Dwyer moves on to describe the issues that beset dubbers and subbers in various censorship regimes, as well as the concept of “abusive fidelity”, where some translators can’t see the wood for the trees and end up making something less than the sum of its parts. Which brings us to an entire chapter on fansubbing, described by Dwyer as “one of the most significant developments to occur within screen translation to date.” Dwyer describes the early adopters, tech nerds and weebs of US anime fandom as part of a technological convergence which has since spread beyond anime, into a global feeding frenzy of Polish Game of Thrones subs, same-day Korean drama translations, and semi-professional crowd-sourced streaming providers. But it all goes back to those anime fandom pioneers in the 1980s, grabbing Lupin III and Ranma ½ episodes from their Japanese pen-friends in exchange for contraband VHS copies of Battlestar Galactica and Star Trek. The crucial year, she notes, was 1991-2, over which fansubbing went from being a rarity at US convention video rooms to being the norm.

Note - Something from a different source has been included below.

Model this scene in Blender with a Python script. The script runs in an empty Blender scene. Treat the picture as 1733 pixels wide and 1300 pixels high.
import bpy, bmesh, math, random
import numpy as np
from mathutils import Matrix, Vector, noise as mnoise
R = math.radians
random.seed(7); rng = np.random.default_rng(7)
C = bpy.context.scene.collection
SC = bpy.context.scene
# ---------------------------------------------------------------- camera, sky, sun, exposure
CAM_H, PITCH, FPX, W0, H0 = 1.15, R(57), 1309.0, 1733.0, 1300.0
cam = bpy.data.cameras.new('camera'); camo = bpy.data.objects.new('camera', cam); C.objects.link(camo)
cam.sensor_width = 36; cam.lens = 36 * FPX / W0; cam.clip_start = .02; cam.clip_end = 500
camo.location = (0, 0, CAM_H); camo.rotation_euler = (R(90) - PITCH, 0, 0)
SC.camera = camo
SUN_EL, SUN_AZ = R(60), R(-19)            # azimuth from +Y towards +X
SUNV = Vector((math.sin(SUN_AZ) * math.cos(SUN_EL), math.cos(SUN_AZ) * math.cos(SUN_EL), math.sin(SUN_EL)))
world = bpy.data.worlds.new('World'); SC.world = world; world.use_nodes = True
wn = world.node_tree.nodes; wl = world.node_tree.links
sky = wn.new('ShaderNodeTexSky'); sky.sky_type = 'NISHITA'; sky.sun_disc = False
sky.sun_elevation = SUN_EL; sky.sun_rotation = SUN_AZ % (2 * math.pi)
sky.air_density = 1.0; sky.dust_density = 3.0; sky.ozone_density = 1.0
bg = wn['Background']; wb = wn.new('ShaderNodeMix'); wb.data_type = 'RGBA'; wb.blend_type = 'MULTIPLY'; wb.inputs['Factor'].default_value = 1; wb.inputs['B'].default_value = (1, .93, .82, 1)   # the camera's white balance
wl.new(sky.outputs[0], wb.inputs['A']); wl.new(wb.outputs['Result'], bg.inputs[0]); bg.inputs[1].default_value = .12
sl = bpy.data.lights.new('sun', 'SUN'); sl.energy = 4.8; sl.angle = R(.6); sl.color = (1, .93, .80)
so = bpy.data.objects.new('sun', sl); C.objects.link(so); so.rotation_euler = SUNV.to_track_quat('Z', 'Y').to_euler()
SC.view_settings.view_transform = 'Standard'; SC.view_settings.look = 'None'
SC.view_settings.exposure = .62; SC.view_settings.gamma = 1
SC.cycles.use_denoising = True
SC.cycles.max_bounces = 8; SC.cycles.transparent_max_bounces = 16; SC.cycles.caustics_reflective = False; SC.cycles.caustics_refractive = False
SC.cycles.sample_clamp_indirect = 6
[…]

Dwyer provides intimate insights into the various spats and ideological disputes over subtitling, and the influence it has had, often through AnimEigo, on the way that professional subtitles appear today. She also alludes to the unspoken shadow at the heart of modern anime translation, that whatever some companies may claim, English is still sometimes used as an unacknowledged “pivot” between Japanese and the target language. I remember this vividly myself, not only because of my discovery that a script I’d translated for Plastic Little was being swiftly rendered into Dutch as part of a movie-business horse-trade, but that a well-known (and still operating subtitle company) once told me that their Japanese “translation” service would require me to first provide them with a spotting list for a Japanese film in English. So, not translation at all, then.
And then there’s cost. A 1998 estimate from Subtitles International claims that dubbing one film costs the same as subtitling a hundred – the sort of consideration that becomes particularly crucial in language niches with a small likely audience. I think that Subtitles International was describing the sort of gold-plated dub with Hollywood voices… I’d say that one of Dwyer’s alternative citations, from 2008, claiming that dubbing cost ten times as much, was more reasonable.
She ends with an account of Viki, the service that tries to use volunteer labour to create multilingual subtitles at a professional level, going through the various implications therein for what a “professional” level might be, when a generation of fansubbers can’t agree on it among themselves.
If you have any professional dealings with the world of subtitles, or are the sort of person who goes all-in on the sub versus dub debate, then I cannot recommend this book highly enough. The debates that Dwyer brings out are fascinating, provocative and illustrative in equal measure, and it left me, an avowed member of Team Subtitles, with a lot to think about.
Fun fact: in 1938 the Italian censors were so aghast at the liberties taken in the Hollywood movie The Adventures of Marco Polo that they refused to allow it to be released under that title. Instead, it was carefully redubbed to ensure that the lead could be recast as some guy called “MacPool”, and it was released in Italy as A Scot at the Court of the Great Khan.
Jonathan Clements is the author of Anime: A History. Tessa Dwyer’s Speaking in Subtitles: Revaluing Screen Translation is published by Edinburgh University Press.